Elemental Holding and Mitsubishi Materials Form U.S. E-Waste Recycling Alliance

December 20, 2025

Elemental Holding and Mitsubishi Materials Form U.S. E-Waste Recycling Alliance

Japan’s Mitsubishi Materials Corporation has agreed to take a significant minority stake in the U.S. e-waste recycling business of Elemental Holding SA, deepening cooperation between the two companies as demand grows for recycled metals and domestic supply chains, according to company statements released this week.

The partnership brings together Mitsubishi Materials’ non-ferrous smelting and metals recovery expertise with Elemental’s expanding U.S. urban-mining platform.
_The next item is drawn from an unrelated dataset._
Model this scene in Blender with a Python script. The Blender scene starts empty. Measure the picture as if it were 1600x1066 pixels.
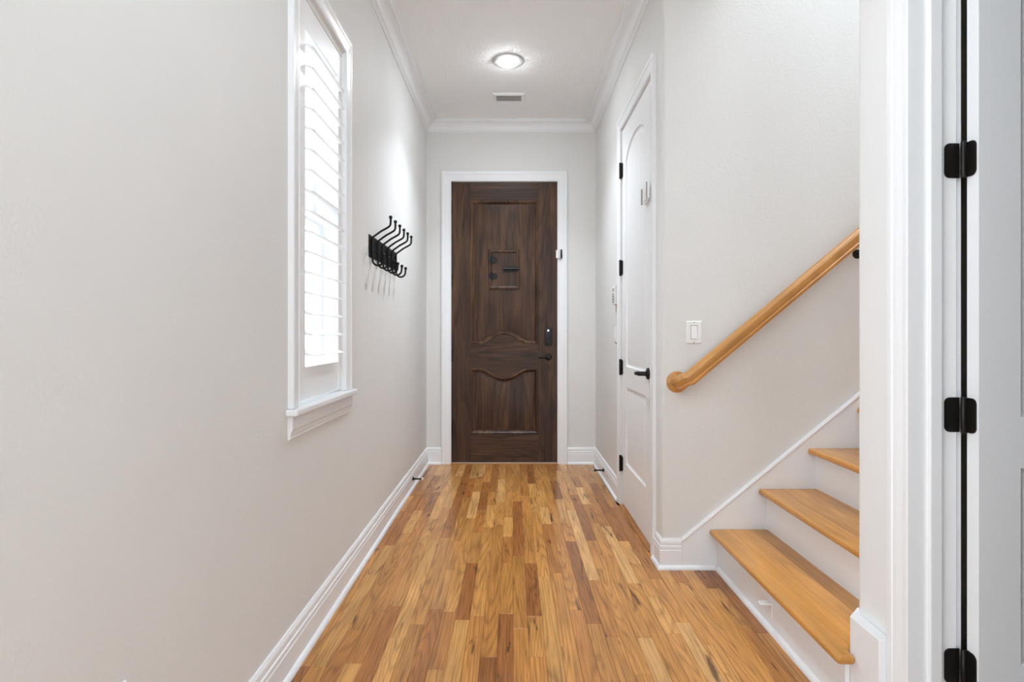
import bpy, bmesh, math, random
from mathutils import Vector, Matrix

random.seed(7)
S = bpy.context.scene
COL = S.collection
PI = math.pi

# ------------------------------------------------------------------ camera
cam_d = bpy.data.cameras.new('camera')
cam_d.lens = 20.25
cam_d.sensor_width = 36.0
cam_d.sensor_fit = 'HORIZONTAL'
cam_d.shift_x = -1.0 / 1600
cam_d.shift_y = -11.0 / 1600
cam_d.clip_start = 0.02
cam = bpy.data.objects.new('camera', cam_d)
cam.location = (0, 0, 1.125)
cam.rotation_euler = (PI / 2, 0, 0)
COL.objects.link(cam)
S.camera = cam

# ------------------------------------------------------------------ world, lights, exposure
W = bpy.data.worlds.new('overcast_sky')
S.world = W
W.use_nodes = True
wb = W.node_tree.nodes['Background']
wb.inputs[0].default_value = (0.90, 0.96, 1.02, 1)
wb.inputs[1].default_value = 3.3


def area(name, loc, rot, sx, sy, power, color=(1, 1, 1)):
    l = bpy.data.lights.new(name, 'AREA')
    l.shape = 'RECTANGLE'
    l.size = sx
    l.size_y = sy
    l.energy = power
    l.color = color
    o = bpy.data.objects.new(name, l)
    o.location = loc
    o.rotation_euler = rot
    COL.objects.link(o)
    return o


# added area lamps, unseen, left and behind the camera; landing window over the stairs
DAY = (0.895, 0.985, 1.085)
LED = (0.91, 1.0, 1.09)
area('added_left_fill', (-4.15, -2.2, 1.25), (0, -PI / 2 - 0.30, 0), 2.3, 3.6, 158, DAY)
area('added_rear_fill', (1.5, -4.2, 1.25), (PI / 2 + 0.25, 0, 0), 3.0, 2.3, 58, DAY)
area('landing_skylight', (2.2, 2.25, 5.30), (0, 0, 0), 1.6, 0.8, 46, DAY)
# added fill lamps, unseen, at the hall ceiling overhead and behind the camera
for k, (cx_, cy_) in enumerate(((-0.03, 0.95), (-0.03, -0.45))):
    c_ = area('added_ceiling_fill', (cx_, cy_, 2.945), (0, 0, 0), 0.15, 0.15, 6.0, LED)
    c_.data.shape = 'DISK'
por = area('window_portal', (-0.93, 2.26, 1.62), (0, -PI / 2, 0), 1.5, 0.56, 1)
por.data.cycles.is_portal = True

S.view_settings.view_transform = 'Standard'
S.view_settings.look = 'None'
S.view_settings.gamma = 1.0
S.view_settings.use_curve_mapping = False
S.view_settings.exposure = 0.69
S.cycles.max_bounces = 10
S.cycles.diffuse_bounces = 7
S.cycles.sample_clamp_indirect = 6.0
S.cycles.use_denoising = True


# ------------------------------------------------------------------ materials
def new_mat(name):
    m = bpy.data.materials.new(name)
    m.use_nodes = True
    nt = m.node_tree
    return m, nt, nt.nodes['Principled BSDF']


def link(nt, a, b):
    nt.links.new(a, b)


def math_node(nt, op, a, b=None):
    n = nt.nodes.new('ShaderNodeMath')
    n.operation = op
    for i, v in enumerate((a, b)):
        if v is None:
            continue
        if isinstance(v, (int, float)):
            n.inputs[i].default_value = v
        else:
            link(nt, v, n.inputs[i])
    return n.outputs[0]


def plain(name, col, rough=0.5, metal=0.0, bump=None, spec=0.5, var=0.0):
    """colour with a faint procedural mottling and an optional bump (scale, strength, distance)"""
    m, nt, p = new_mat(name)
    p.inputs['Base Color'].default_value = (*col, 1)
    p.inputs['Roughness'].default_value = rough
    p.inputs['Metallic'].default_value = metal
    p.inputs['Specular IOR Level'].default_value = spec
    tc = nt.nodes.new('ShaderNodeTexCoord')
    if var:
        n = nt.nodes.new('ShaderNodeTexNoise')
        n.inputs['Scale'].default_value = 3.0
        n.inputs['Detail'].default_value = 3.0
        link(nt, tc.outputs['Object'], n.inputs['Vector'])
        r = nt.nodes.new('ShaderNodeValToRGB')
        r.color_ramp.elements[0].position = 0.3
        r.color_ramp.elements[1].position = 0.7
        r.color_ramp.elements[0].color = (*[c * (1 - var) for c in col], 1)
        r.color_ramp.elements[1].color = (*[min(1, c * (1 + var)) for c in col], 1)
        link(nt, n.outputs['Fac'], r.inputs[0])
        link(nt, r.outputs[0], p.inputs['Base Color'])
    if bump:
        n = nt.nodes.new('ShaderNodeTexNoise')
        n.inputs['Scale'].default_value = bump[0]
        n.inputs['Detail'].default_value = 2.5
        link(nt, tc.outputs['Object'], n.inputs['Vector'])
        b = nt.nodes.new('ShaderNodeBump')
        b.inputs['Strength'].default_value = bump[1]
        b.inputs['Distance'].default_value = bump[2]
        link(nt, n.outputs['Fac'], b.inputs['Height'])
        link(nt, b.outputs[0], p.inputs['Normal'])
    return m


def wood(name, col=None, rot=(0, 0, 0), ring=34.0, freq=5.0, stretch=0.09, rough=0.28,
         ring_amt=0.30, pore_amt=0.18, dark_amt=0.55, strips=None, spec=0.5, dark_col=None, dark_at=0.68, tint=None, fine=170):
    """wood whose grain runs along local Y after the mapping rotation; contour lines of a stretched noise make the
    cathedral figure. col None = take the object's own colour (one colour per plank)"""
    m, nt, p = new_mat(name)
    N = nt.nodes.new
    tc = N('ShaderNodeTexCoord')
    oi = N('ShaderNodeObjectInfo')
    mp = N('ShaderNodeMapping')
    mp.inputs['Rotation'].default_value = rot
    link(nt, tc.outputs['Object'], mp.inputs['Vector'])
    off = N('ShaderNodeCombineXYZ')
    link(nt, math_node(nt, 'MULTIPLY', oi.outputs['Random'], 13.7), off.inputs[0])
    link(nt, math_node(nt, 'MULTIPLY', oi.outputs['Random'], 71.3), off.inputs[1])
    link(nt, math_node(nt, 'MULTIPLY', oi.outputs['Random'], 29.1), off.inputs[2])
    add = N('ShaderNodeVectorMath')
    add.operation = 'ADD'
    link(nt, mp.outputs[0], add.inputs[0])
    link(nt, off.outputs[0], add.inputs[1])
    vec = add.outputs[0]
    strip_val = None
    if strips:
        sep = N('ShaderNodeSeparateXYZ')
        link(nt, mp.outputs[0], sep.inputs[0])
        cell = math_node(nt, 'FLOOR', math_node(nt, 'DIVIDE', sep.outputs[0], strips))
        wn = N('ShaderNodeTexWhiteNoise')
        wn.noise_dimensions = '2D'
        cx = N('ShaderNodeCombineXYZ')
        link(nt, cell, cx.inputs[0])
        link(nt, oi.outputs['Random'], cx.inputs[1])
        link(nt, cx.outputs[0], wn.inputs['Vector'])
        strip_val = wn.outputs['Value']
        sh = N('ShaderNodeCombineXYZ')
        link(nt, math_node(nt, 'MULTIPLY', strip_val, 17.0), sh.inputs[1])
        link(nt, math_node(nt, 'MULTIPLY', strip_val, 5.0), sh.inputs[2])
        a2 = N('ShaderNodeVectorMath')
        a2.operation = 'ADD'
        link(nt, vec, a2.inputs[0])
        link(nt, sh.outputs[0], a2.inputs[1])
        vec = a2.outputs[0]

    def scaled(sx, sy):
        q = N('ShaderNodeVectorMath')
        q.operation = 'MULTIPLY'
        link(nt, vec, q.inputs[0])
        q.inputs[1].default_value = (sx, sy, sx)
        return q.outputs[0]

    def noise(v, scale, detail=2.0, dist=0.0):
        n = N('ShaderNodeTexNoise')
        n.inputs['Scale'].default_value = scale
        n.inputs['Detail'].default_value = detail
        n.inputs['Distortion'].default_value = dist
        link(nt, v, n.inputs['Vector'])
        return n.outputs['Fac']

    def ramp(v, stops):
        r = N('ShaderNodeValToRGB')
        e = r.color_ramp.elements
        e[0].position, e[1].position = stops[0][0], stops[-1][0]
        e[0].color = (*[stops[0][1]] * 3, 1)
        e[1].color = (*[stops[-1][1]] * 3, 1)
        for pos, val in stops[1:-1]:
            k = e.new(pos)
            k.color = (val, val, val, 1)
        link(nt, v, r.inputs[0])
        return r.outputs[0]

    fig = noise(scaled(1, stretch), freq, 1.5, 0.15)
    lines = math_node(nt, 'FRACT', math_node(nt, 'MULTIPLY', fig, ring))
    lines = ramp(lines, [(0.0, 1 - ring_amt), (0.25, 0.97), (0.7, 1.0), (1.0, 1 - ring_amt)])
    pores = ramp(noise(scaled(1, 0.03), fine, 3.0), [(0.32, 1 - pore_amt), (0.62, 1.0)])
    tone = ramp(noise(scaled(1, 0.22), 11, 2.0), [(0.25, 0.80), (0.75, 1.14)])
    streak = ramp(noise(scaled(1, 0.11), 26, 3.0, 0.8), [(dark_at, 0.0), (dark_at + 0.09, 1.0)])

    def mul(a, b):
        x = N('ShaderNodeMix')
        x.data_type = 'RGBA'
        x.blend_type = 'MULTIPLY'
        x.inputs['Factor'].default_value = 1
        link(nt, a, x.inputs[6])
        link(nt, b, x.inputs[7])
        return x.outputs[2]

    if col is None:
        base = oi.outputs['Color']
    else:
        rgb = N('ShaderNodeRGB')
        rgb.outputs[0].default_value = (*col, 1)
        base = rgb.outputs[0]
    if tint:
        xt = N('ShaderNodeMix')
        xt.data_type = 'RGBA'
        link(nt, ramp(noise(scaled(1, 0.10), tint[1], 2.0, 0.4), [(0.38, 0.0), (0.62, 1.0)]), xt.inputs['Factor'])
        link(nt, base, xt.inputs[6])
        xt.inputs[7].default_value = (*tint[0], 1)
        base = xt.outputs[2]
    c = mul(mul(mul(base, lines), pores), tone)
    if strip_val is not None:
        c = mul(c, ramp(strip_val, [(0.0, 0.80), (1.0, 1.12)]))
    if dark_amt:
        x = N('ShaderNodeMix')
        x.data_type = 'RGBA'
        link(nt, math_node(nt, 'MULTIPLY', streak, dark_amt), x.inputs['Factor'])
        link(nt, c, x.inputs[6])
        x.inputs[7].default_value = (*(dark_col or (0.06, 0.028, 0.010)), 1)
        c = x.outputs[2]
    link(nt, c, p.inputs['Base Color'])
    p.inputs['Roughness'].default_value = rough
    p.inputs['Specular IOR Level'].default_value = spec
    b = N('ShaderNodeBump')
    b.inputs['Strength'].default_value = 0.06
    b.inputs['Distance'].default_value = 0.001
    link(nt, pores, b.inputs['Height'])
    link(nt, b.outputs[0], p.inputs['Normal'])
    return m


def emit(name, col, strength):
    m, nt, p = new_mat(name)
    p.inputs['Base Color'].default_value = (*col, 1)
    p.inputs['Emission Color'].default_value = (*col, 1)
    p.inputs['Emission Strength'].default_value = strength
    return m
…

Elemental operates its American e-scrap activities through Colt Recycling LLC, which processes about 18,000 metric tons of electronic waste annually across four facilities, company data show. Analysts say the transaction reflects intensifying interest by global metals groups in securing secondary raw materials as primary supply faces cost, geopolitical, and carbon constraints.
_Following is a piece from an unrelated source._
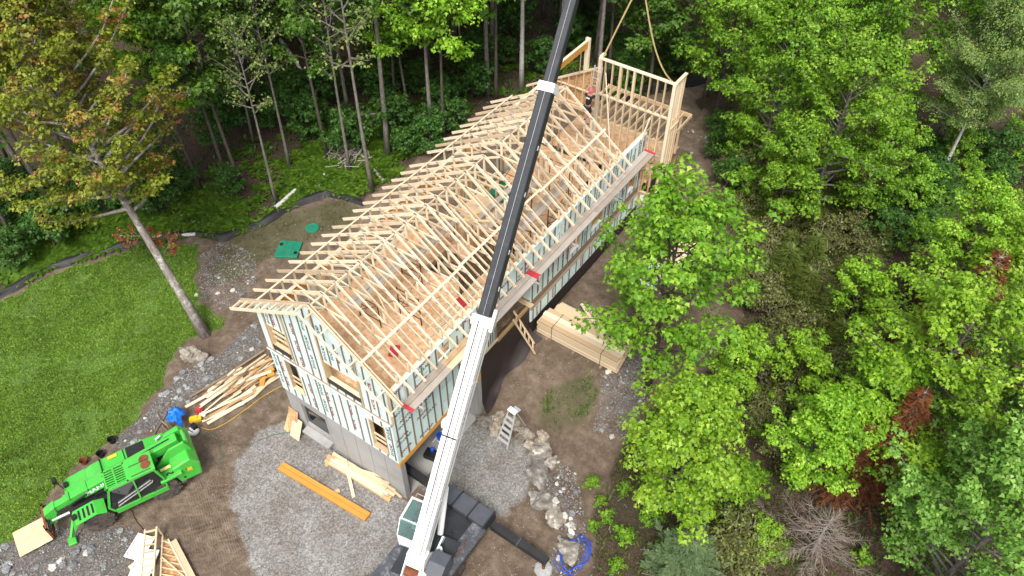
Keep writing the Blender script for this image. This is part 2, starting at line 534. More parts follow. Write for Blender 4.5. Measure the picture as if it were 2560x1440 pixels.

Electronic waste is one of the fastest-growing waste streams worldwide, driven by shorter device lifecycles, digitalization, and data center expansion. Observers note that the United States remains structurally undersupplied in advanced precious-metals recycling and secondary smelting capacity, despite rising volumes of discarded electronics. Previous industry efforts have focused on collection and dismantling, with fewer large-scale downstream refining investments.
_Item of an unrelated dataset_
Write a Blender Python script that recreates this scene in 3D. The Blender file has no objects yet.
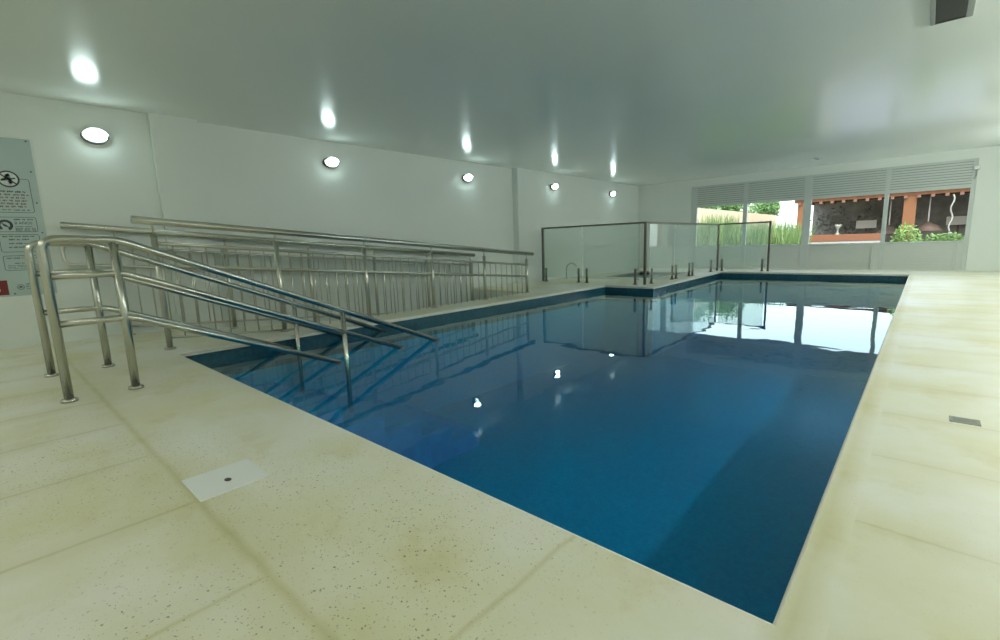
import bpy, bmesh, math, random
from mathutils import Vector, Matrix
random.seed(7)
PI = math.pi
SC = bpy.context.scene
COL = SC.collection

# ------------------------------------------------------------------ helpers
class MB:
    """collects shapes and links them as ONE mesh object"""
    def __init__(s):
        s.bm = bmesh.new()
    def box(s, x0, x1, y0, y1, z0, z1, bev=0.0):
        vs = [s.bm.verts.new((x, y, z)) for z in (z0, z1) for y in (y0, y1) for x in (x0, x1)]
        fs = [(0, 2, 3, 1), (4, 5, 7, 6), (0, 1, 5, 4), (2, 6, 7, 3), (0, 4, 6, 2), (1, 3, 7, 5)]
        faces = [s.bm.faces.new([vs[i] for i in f]) for f in fs]
        if bev > 0:
            ed = list({e for f in faces for e in f.edges})
            bmesh.ops.bevel(s.bm, geom=ed, offset=bev, segments=2, affect='EDGES', profile=0.5)
        return s
    def prism(s, poly, z0, z1):
        """poly: list of (x, y) counter-clockwise"""
        a = [s.bm.verts.new((x, y, z0)) for x, y in poly]
        b = [s.bm.verts.new((x, y, z1)) for x, y in poly]
        n = len(poly)
        s.bm.faces.new(a[::-1]); s.bm.faces.new(b)
        for i in range(n):
            j = (i + 1) % n
            s.bm.faces.new((a[i], a[j], b[j], b[i]))
        return s
    def face(s, pts):
        s.bm.faces.new([s.bm.verts.new(p) for p in pts]); return s
    def tube(s, pts, r, n=12, cap=True):
        pts = [Vector(p) for p in pts]
        t = (pts[1] - pts[0]).normalized()
        ref = Vector((1, 0, 0)) if abs(t.x) < 0.9 else Vector((0, 1, 0))
        u = t.cross(ref).normalized()
        rings = []
        for i, p in enumerate(pts):
            if i == 0: d = pts[1] - pts[0]
            elif i == len(pts) - 1: d = pts[-1] - pts[-2]
            else: d = (pts[i + 1] - p).normalized() + (p - pts[i - 1]).normalized()
            d.normalize()
            u = (u - d * u.dot(d)).normalized(); v = d.cross(u)
            k = 1.0
            if 0 < i < len(pts) - 1:
                c = max(0.3, (pts[i + 1] - p).normalized().dot(d)); k = 1.0 / c if c < .999 else 1.0
            rings.append([s.bm.verts.new(p + (u * math.cos(a) + v * math.sin(a)) * r) for a in [2 * PI * j / n for j in range(n)]])
        for a, b in zip(rings, rings[1:]):
            for j in range(n):
                f = s.bm.faces.new((a[j], a[(j + 1) % n], b[(j + 1) % n], b[j])); f.smooth = True
        if cap:
            s.bm.faces.new(rings[0][::-1]); s.bm.faces.new(rings[-1])
        return s
    def lathe(s, prof, o=(0, 0, 0), n=20, mat=None, sx=1.0, sy=1.0, smooth=True):
        """prof: (r, z) pairs, spun round local z, then placed by mat"""
        M = Matrix.Translation(Vector(o)) @ (mat if mat else Matrix.Identity(4))
        rings = []
        for r, z in prof:
            if r < 1e-6: rings.append([s.bm.verts.new(M @ Vector((0, 0, z)))])
            else: rings.append([s.bm.verts.new(M @ Vector((r * sx * math.cos(2 * PI * j / n), r * sy * math.sin(2 * PI * j / n), z))) for j in range(n)])
        for a, b in zip(rings, rings[1:]):
            for j in range(n):
                k = (j + 1) % n
                if len(a) == 1 and len(b) == 1: continue
                if len(a) == 1: f = s.bm.faces.new((a[0], b[j], b[k]))
                elif len(b) == 1: f = s.bm.faces.new((a[j], b[0], a[k]))
                else: f = s.bm.faces.new((a[j], b[j], b[k], a[k]))
                f.smooth = smooth
        return s
    def build(s, name, mat=None, parent=None, fix=True):
        if fix: bmesh.ops.recalc_face_normals(s.bm, faces=s.bm.faces[:])
        me = bpy.data.meshes.new(name); s.bm.to_mesh(me); s.bm.free()
        o = bpy.data.objects.new(name, me); COL.objects.link(o)
        if mat: me.materials.append(mat)
        if parent: o.parent = parent
        return o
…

Under the agreement, Mitsubishi Materials and Elemental plan to jointly expand e-waste recycling operations through organic growth and targeted acquisitions, strengthen upstream collection networks in the U.S. and abroad, and invest in processing technologies to improve recovery rates and environmental performance. The partners also intend to explore long-term downstream solutions, including potential future feedstock flows from Colt Recycling to a secondary smelting facility that Mitsubishi Materials is considering developing in the United States.

The deal also complements Mitsubishi Materials’ earlier investment in Exurban Limited, which is developing secondary smelting capabilities in the U.S. Industry groups argue that linking collection, dismantling, and smelting within a single value chain can reduce material losses and improve resilience for critical metals such as copper, gold, and silver.

Company executives framed the partnership as a strategic response to accelerating e-waste generation. Mitsubishi Materials President Tetsuya Tanaka said the investment supports the company’s shift toward secondary smelting and expands access to U.S. e-scrap supply, while Elemental Chief Executive Paweł Jarski cited forecasts of sharply rising global e-waste volumes over the next decade.

Analysts say the collaboration could position both companies to benefit from tighter environmental rules, higher recycling targets, and growing scrutiny of raw-material sourcing. Closing of the transaction remains subject to customary conditions outlined in the deal documentation.

Source: Elemental

 

SUNSHINE Spotlight: Mitsubishi Materials’ minority investment in Elemental signals a push to scale U.S. e-waste recycling and build a more integrated secondary metals supply chain.